I'm not sure as to what that omega in the given equation is..is it \omega_o or just the \omega ?

b= 0 so that cancels out...

Thanks alot

 

[rl.bhat]

wo is the angular frequency of the driving force and w is the natural frequency of the oscillating spring. When w = wo the amplitude of the forced oscillation is maximum and that is the condition for the resonance.

 

[~christina~]

wo is the angular frequency of the driving force and w is the natural frequency of the oscillating spring. When w = wo the amplitude of the forced oscillation is maximum and that is the condition for the resonance.

but I was curious to know which one was given in the equation as I know it's written in my book that it is \omega but I don't know which one. And after I know which one it is how do I find the other one since I want to find amplitude.

 

[uart]

wo is the angular frequency of the driving force and w is the natural frequency of the oscillating spring. When w = wo the amplitude of the forced oscillation is maximum and that is the condition for the resonance.

Actually the normal convention is the opposite way around, \omega_0 being the natural frequency.

... but I don't know which one. And after I know which one it is how do I find the other one since I want to find amplitude.

The natural frequency \omega_0 is equal to \sqrt{k/m}, where "k" is the spring constant.

BTW. Obviously you're using a cookie cutter approach of substituting into "Relevant" equations so I'm guessing that a first principle appraoch of solving the systems differential equation is beyond the scope of your current course. I should however point out that the way you are solving this system is fundementally flawed in that with a truly frictionless systems the natural response cannot be ingored for any value of time t. Your "relevent equations" are only finding the particular solution and ingoring the homogenious solution which depends upon the initial conditions.

Actually your approach would however be valid as a good approximation if your system is presented as a near frictionless system in steady state (note that a true frictionless system never actually reaches steady state).

BTW. The truly relevant equation for this system is the DE: m \,\,d^2x/dt^2 + k x= A sin(wt)

 

[~christina~]

b) amplitude of motion

A= (F_o /m)/ \sqrt{ (\omega^2- \omega_o^2)^2 + (b \omega /m)^2}

however I'm not sure as to

b= 0 so that cancels out... ====> this IS supposed to cancel out right??

I can't figure the correct answer out...

\omega = \omega_o thus they SHOULD cancel out thus = 0
However I said that since the damping was small then shouldn't (frictionless) b= 0 as well?

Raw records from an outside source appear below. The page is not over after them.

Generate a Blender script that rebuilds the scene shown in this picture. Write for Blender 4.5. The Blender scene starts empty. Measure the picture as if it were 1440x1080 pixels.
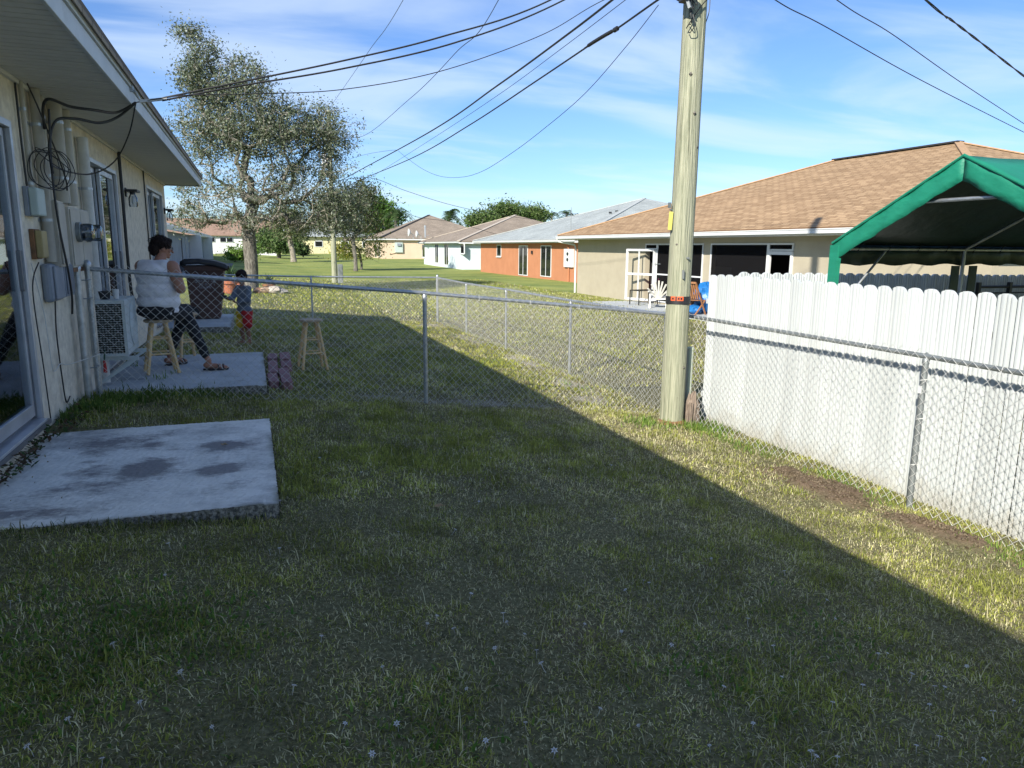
import bpy, bmesh, math, random
import numpy as np
from mathutils import Vector, Matrix
random.seed(7); RNG=np.random.default_rng(7)
SC=bpy.context.scene; COL=SC.collection
# ------------------------------------------------------------------ camera, sky, sun, exposure
FPX=1020.0; CZ=1.45; PITCH=math.radians(10.6485); YAW=math.radians(19.6058); ROLL=math.radians(0.5)
Fv=Vector((math.sin(YAW)*math.cos(PITCH),math.cos(YAW)*math.cos(PITCH),-math.sin(PITCH)))
Rv=Vector((math.cos(YAW),-math.sin(YAW),0)); Uv=Rv.cross(Fv)
cam=bpy.data.cameras.new('camera'); co=bpy.data.objects.new('camera',cam); COL.objects.link(co)
c_,s_=math.cos(ROLL),math.sin(ROLL)
Xc=Rv*c_+Uv*s_; Yc=-Rv*s_+Uv*c_
M=Matrix((Xc,Yc,-Fv)).transposed().to_4x4(); M.translation=Vector((0,0,CZ)); co.matrix_world=M
cam.sensor_width=36; cam.lens=36*FPX/1440; cam.clip_start=.05; cam.clip_end=4000
SC.camera=co
SUN=Vector((4.33,3.9,-3.26)).normalized(); EL=math.asin(-SUN.z); AZ=math.atan2(-SUN.x,-SUN.y)
W=bpy.data.worlds.new('World'); SC.world=W; W.use_nodes=True
nt=W.node_tree; nt.nodes.clear(); N=nt.nodes.new; L=nt.links.new
out=N('ShaderNodeOutputWorld'); bg=N('ShaderNodeBackground'); bg.inputs[1].default_value=.095
sky=N('ShaderNodeTexSky'); sky.sky_type='NISHITA'; sky.sun_disc=False; sky.sun_elevation=EL; sky.sun_rotation=AZ%(2*math.pi)
sky.air_density=1.0; sky.dust_density=.3; sky.ozone_density=2.2
tc=N('ShaderNodeTexCoord'); sep=N('ShaderNodeSeparateXYZ'); L(tc.outputs['Generated'],sep.inputs[0])
# project the view direction on a cloud layer far above
zz=N('ShaderNodeMath'); zz.operation='ADD'; zz.inputs[1].default_value=.12; L(sep.outputs[2],zz.inputs[0])
zm=N('ShaderNodeMath'); zm.operation='MAXIMUM'; zm.inputs[1].default_value=.05; L(zz.outputs[0],zm.inputs[0])
dx=N('ShaderNodeMath'); dx.operation='DIVIDE'; L(sep.outputs[0],dx.inputs[0]); L(zm.outputs[0],dx.inputs[1])
dy=N('ShaderNodeMath'); dy.operation='DIVIDE'; L(sep.outputs[1],dy.inputs[0]); L(zm.outputs[0],dy.inputs[1])
cb=N('ShaderNodeCombineXYZ'); L(dx.outputs[0],cb.inputs[0]); L(dy.outputs[0],cb.inputs[1])
mp=N('ShaderNodeMapping'); mp.inputs['Rotation'].default_value=(0,0,.5); mp.inputs['Scale'].default_value=(.7,1.5,1); L(cb.outputs[0],mp.inputs[0])
n1=N('ShaderNodeTexNoise'); n1.inputs['Scale'].default_value=.85; n1.inputs['Detail'].default_value=9; n1.inputs['Roughness'].default_value=.52; n1.inputs['Distortion'].default_value=.55; L(mp.outputs[0],n1.inputs['Vector'])
cr=N('ShaderNodeValToRGB'); cr.color_ramp.elements[0].position=.42; cr.color_ramp.elements[1].position=.66; cr.color_ramp.interpolation='EASE'; L(n1.outputs[0],cr.inputs[0])
cm=N('ShaderNodeMath'); cm.operation='MULTIPLY'; cm.inputs[1].default_value=.52; L(cr.outputs[0],cm.inputs[0])
tint=N('ShaderNodeMix'); tint.data_type='RGBA'; tint.blend_type='MULTIPLY'; tint.inputs[0].default_value=1; tint.inputs[7].default_value=(.475,.615,.86,1); L(sky.outputs[0],tint.inputs[6])
mx=N('ShaderNodeMix'); mx.data_type='RGBA'; mx.inputs[7].default_value=(4.3,5.0,5.8,1); L(cm.outputs[0],mx.inputs[0]); L(tint.outputs[2],mx.inputs[6])
L(mx.outputs[2],bg.inputs[0]); L(bg.outputs[0],out.inputs[0])
sl=bpy.data.lights.new('sun','SUN'); sl.energy=3.75; sl.angle=math.radians(.53); sl.color=(1,.93,.82)
so=bpy.data.objects.new('sun',sl); COL.objects.link(so); so.rotation_euler=SUN.to_track_quat('-Z','Y').to_euler()
SC.view_settings.view_transform='Standard'; SC.view_settings.look='None'; SC.view_settings.exposure=1.1; SC.view_settings.gamma=1
SC.render.engine='CYCLES'
# turns a pixel of the 1440x1080 photograph into a point on a plane of the place
def ray(px,py):
    a,b=px-720,py-540; a,b=c_*a+s_*b,-s_*a+c_*b
    return Fv+Rv*(a/FPX)-Uv*(b/FPX)
def at_x(px,py,X): d=ray(px,py); return Vector((0,0,CZ))+d*(X/d.x)
def at_y(px,py,Y): d=ray(px,py); return Vector((0,0,CZ))+d*(Y/d.y)
def at_z(px,py,Z): d=ray(px,py); return Vector((0,0,CZ))+d*((Z-CZ)/d.z)
def zg(x,y):
    x=np.asarray(x,float); y=np.asarray(y,float)
    t=np.clip((x+1.6)/6.5,0,1); s1=-.62*t**1.15; s2=-.62*(.5+.5*t)
    b=np.clip((y-10.5)/9.5,0,1); b=b*b*(3-2*b)
    r=np.clip((y-65)/45,0,1); r=r*r*(3-2*r)
    u=.012*np.sin(x*2.1+1.3*np.sin(y*1.7))*np.cos(y*1.9+x)*np.clip((x+1.6)/.6,0,1)
    return s1+(s2-s1)*b+.36*r+u
def gz(x,y): return float(zg(x,y))
# ------------------------------------------------------------------ materials
MATS={}
def pm(name,c,c2=None,rough=.8,scale=6,stretch=(1,1,1),bump=.2,bscale=60,dist=.004,metal=0,spec=.5,attr=None,trans=0,dirt=None,detail=5,lo=.35,hi=.65,emit=None,coat=0):
    m=bpy.data.materials.new(name); m.use_nodes=True; t=m.node_tree; p=t.nodes['Principled BSDF']
    nn=t.nodes.new; ll=t.links.new
    p.inputs['Roughness'].default_value=rough; p.inputs['Metallic'].default_value=metal; p.inputs['Specular IOR Level'].default_value=spec
    p.inputs['Coat Weight'].default_value=coat
    if c2 is None: c2=tuple(min(1,v*.78) for v in c)
    tcn=nn('ShaderNodeTexCoord'); mpn=nn('ShaderNodeMapping'); mpn.inputs['Scale'].default_value=stretch; ll(tcn.outputs['Object'],mpn.inputs[0])
    a=nn('ShaderNodeTexNoise'); a.inputs['Scale'].default_value=scale; a.inputs['Detail'].default_value=detail; a.inputs['Roughness'].default_value=.62; ll(mpn.outputs[0],a.inputs['Vector'])
    r=nn('ShaderNodeValToRGB'); e=r.color_ramp.elements; e[0].position=lo; e[1].position=hi; e[0].color=(*c2,1); e[1].color=(*c,1); ll(a.outputs[0],r.inputs[0])
    colout=r.outputs[0]
    if attr:
        at=nn('ShaderNodeAttribute'); at.attribute_name=attr; mm=nn('ShaderNodeMix'); mm.data_type='RGBA'; mm.blend_type='MULTIPLY'; mm.inputs[0].default_value=1
        ll(at.outputs['Color'],mm.inputs[6]); ll(colout,mm.inputs[7]); colout=mm.outputs[2]
    if dirt:
        d=nn('ShaderNodeTexNoise'); d.inputs['Scale'].default_value=dirt[1]; d.inputs['Detail'].default_value=8; d.inputs['Roughness'].default_value=.7
        m2=nn('ShaderNodeMapping'); m2.inputs['Scale'].default_value=dirt[4] if len(dirt)>4 else (1,1,1); m2.inputs['Location'].default_value=(3.1,1.7,.4); ll(tcn.outputs['Object'],m2.inputs[0]); ll(m2.outputs[0],d.inputs['Vector'])
        rr=nn('ShaderNodeValToRGB'); rr.color_ramp.elements[0].position=dirt[2]; rr.color_ramp.elements[1].position=dirt[3]; ll(d.outputs[0],rr.inputs[0])
        mm=nn('ShaderNodeMix'); mm.data_type='RGBA'; mm.inputs[7].default_value=(*dirt[0],1); ll(rr.outputs[0],mm.inputs[0]); ll(colout,mm.inputs[6]); colout=mm.outputs[2]
    ll(colout,p.inputs['Base Color'])
    if bump:
        b=nn('ShaderNodeTexNoise'); b.inputs['Scale'].default_value=bscale; b.inputs['Detail'].default_value=4; ll(mpn.outputs[0],b.inputs['Vector'])
        bb=nn('ShaderNodeBump'); bb.inputs['Strength'].default_value=bump; bb.inputs['Distance'].default_value=dist; ll(b.outputs[0],bb.inputs['Height']); ll(bb.outputs[0],p.inputs['Normal'])
    if trans:
        tr=nn('ShaderNodeBsdfTranslucent'); ll(colout,tr.inputs[0]); ms=nn('ShaderNodeMixShader'); ms.inputs[0].default_value=trans
        o=t.nodes['Material Output']; ll(p.outputs[0],ms.inputs[1]); ll(tr.outputs[0],ms.inputs[2]); ll(ms.outputs[0],o.inputs[0])
    MATS[name]=m; return m
def glass_mat(name,tint,mixf,rough=.03):
    m=bpy.data.materials.new(name); m.use_nodes=True; t=m.node_tree; t.nodes.clear(); nn=t.nodes.new; ll=t.links.new
    o=nn('ShaderNodeOutputMaterial'); tr=nn('ShaderNodeBsdfTransparent'); tr.inputs[0].default_value=(*tint,1)
    g=nn('ShaderNodeBsdfGlossy'); g.inputs['Roughness'].default_value=rough; g.inputs[0].default_value=(.9,.95,1,1)
    nz=nn('ShaderNodeTexNoise'); nz.inputs['Scale'].default_value=2.5; bb=nn('ShaderNodeBump'); bb.inputs['Strength'].default_value=.05; ll(nz.outputs[0],bb.inputs['Height']); ll(bb.outputs[0],g.inputs['Normal'])
    fr=nn('ShaderNodeFresnel'); fr.inputs[0].default_value=1.5; ad=nn('ShaderNodeMath'); ad.operation='ADD'; ad.inputs[1].default_value=mixf; ad.use_clamp=True; ll(fr.outputs[0],ad.inputs[0])
    ms=nn('ShaderNodeMixShader'); ll(ad.outputs[0],ms.inputs[0]); ll(tr.outputs[0],ms.inputs[1]); ll(g.outputs[0],ms.inputs[2]); ll(ms.outputs[0],o.inputs[0]); return m
def shingle_mat(name,c,c2,mortar,w=.3,h=.14,var=.5):
    m=bpy.data.materials.new(name); m.use_nodes=True; t=m.node_tree; p=t.nodes['Principled BSDF']; nn=t.nodes.new; ll=t.links.new
    p.inputs['Roughness'].default_value=.9; p.inputs['Specular IOR Level'].default_value=.2
    uv=nn('ShaderNodeUVMap'); uv.uv_map='UVMap'
    bk=nn('ShaderNodeTexBrick'); bk.inputs['Scale'].default_value=1; bk.inputs['Brick Width'].default_value=w; bk.inputs['Row Height'].default_value=h; bk.inputs['Mortar Size'].default_value=.012; bk.inputs['Mortar Smooth'].default_value=.3
    bk.offset=.37; bk.offset_frequency=2; bk.inputs['Color1'].default_value=(*c,1); bk.inputs['Color2'].default_value=(*c2,1); bk.inputs['Mortar'].default_value=(*mortar,1)
    ll(uv.outputs[0],bk.inputs['Vector'])
    ns=nn('ShaderNodeTexNoise'); ns.inputs['Scale'].default_value=.5; ns.inputs['Detail'].default_value=8; ns.inputs['Roughness'].default_value=.7; ll(uv.outputs[0],ns.inputs['Vector'])
    hs=nn('ShaderNodeMapRange'); hs.inputs[1].default_value=.3; hs.inputs[2].default_value=.7; hs.inputs[3].default_value=1-var*.5; hs.inputs[4].default_value=1+var*.3; ll(ns.outputs[0],hs.inputs[0])
    mm=nn('ShaderNodeMix'); mm.data_type='RGBA'; mm.blend_type='MULTIPLY'; mm.inputs[0].default_value=1; ll(bk.outputs[0],mm.inputs[6]); ll(hs.outputs[0],mm.inputs[7]); ll(mm.outputs[2],p.inputs['Base Color'])
    bb=nn('ShaderNodeBump'); bb.inputs['Strength'].default_value=.6; bb.inputs['Distance'].default_value=.02; bb.invert=True; ll(bk.outputs['Fac'],bb.inputs['Height']); ll(bb.outputs[0],p.inputs['Normal'])
    return m
stucco=pm('cream_stucco',(.82,.75,.60),(.60,.54,.43),rough=.95,scale=9,bump=.9,bscale=26,dist=.012,dirt=((.24,.23,.20),1.6,.60,.82,(1,2.2,.35)))
beige_paint=pm('beige_painted_metal',(.50,.47,.39),(.42,.39,.33),rough=.7,scale=5,bump=.15,bscale=40,dirt=((.2,.17,.13),3,.62,.85))
white_pvc=pm('white_paint_pipe',(.66,.66,.62),(.5,.5,.47),rough=.6,scale=5,bump=.1)
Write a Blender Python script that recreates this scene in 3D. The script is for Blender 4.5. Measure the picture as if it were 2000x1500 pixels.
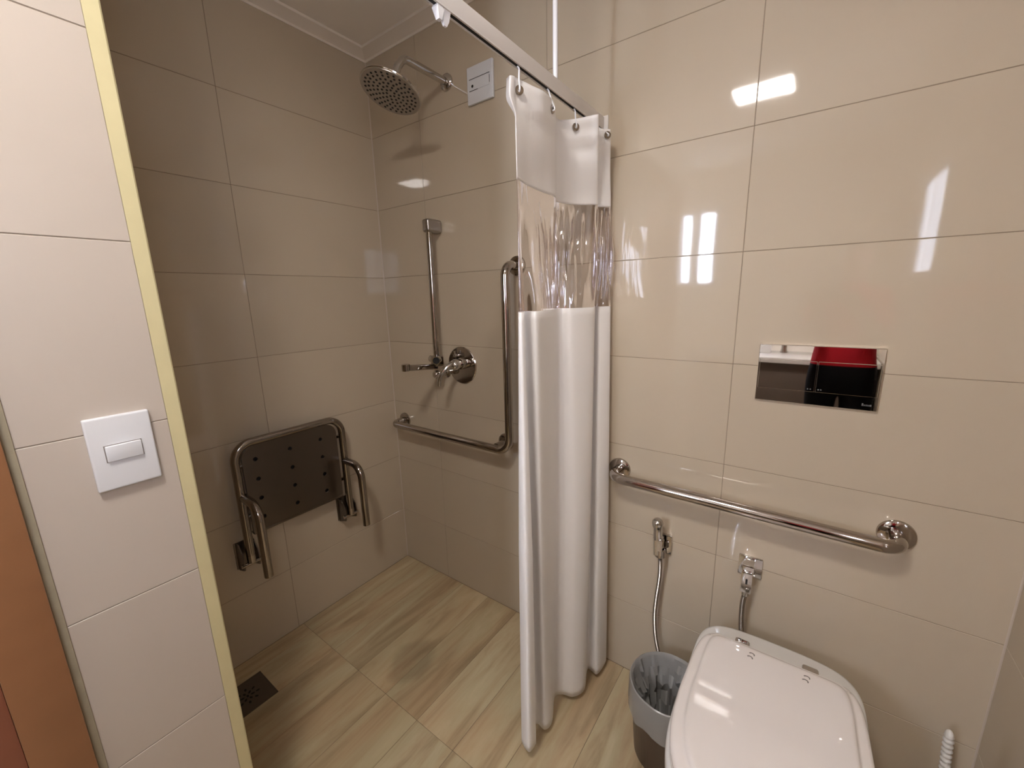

But if this above is true then the bottom of the Amplitude eqzn would cancel out since it would = 0 + 0?

Then in the end wouldn't the equation be just

A= (F_o /m)/ \sqrt{ (\omega^2- \omega_o^2)^2 + (b \omega /m)^2}

A= F_o/m

(after cancelling out everything?)
Then
A= 3/2= 1.5 => wrong...

Book answer is 5.09cm

Okay so then I think that I actually plug in for omega's and b is I assume 0 since damping is nonexistant(frictionless)

but after plugging in

\omega= sqrt{ k/m} = sqrt {20.0N/m / 2.00kg}= 3.1623

and \omega = 2 \pi from equation given

and what do I get??

A= (F_o /m)/ \sqrt{ (\omega^2- \omega_o^2)^2 + (b \omega /m)^2}

A= (3.0N /2.00kg)/ \sqrt{ ((2 \pi )^2- (3.1623))^2 + (0)^2}

A= 1.5/ 5.429 = .27629m => 0.0027629m

Which is ALSO NOT the answer

Answer from book is 5.09cm


Can someone please help me figure out why it isn't the answer the same as the book answer..

THANKS VERY MUCH

 

[rl.bhat]

Natural frequency of the sping is given by wo^2 = k/m = 20/2 = 10
Angular frequency of the driving force =w=2*pi. Substitute these values in the expression for amplitude( put b = 0 ), you will get the answer.

 

[~christina~]

Natural frequency of the sping is given by wo^2 = k/m = 20/2 = 10
Angular frequency of the driving force =w=2*pi. Substitute these values in the expression for amplitude( put b = 0 ), you will get the answer.

I got it THANKS rl.bhat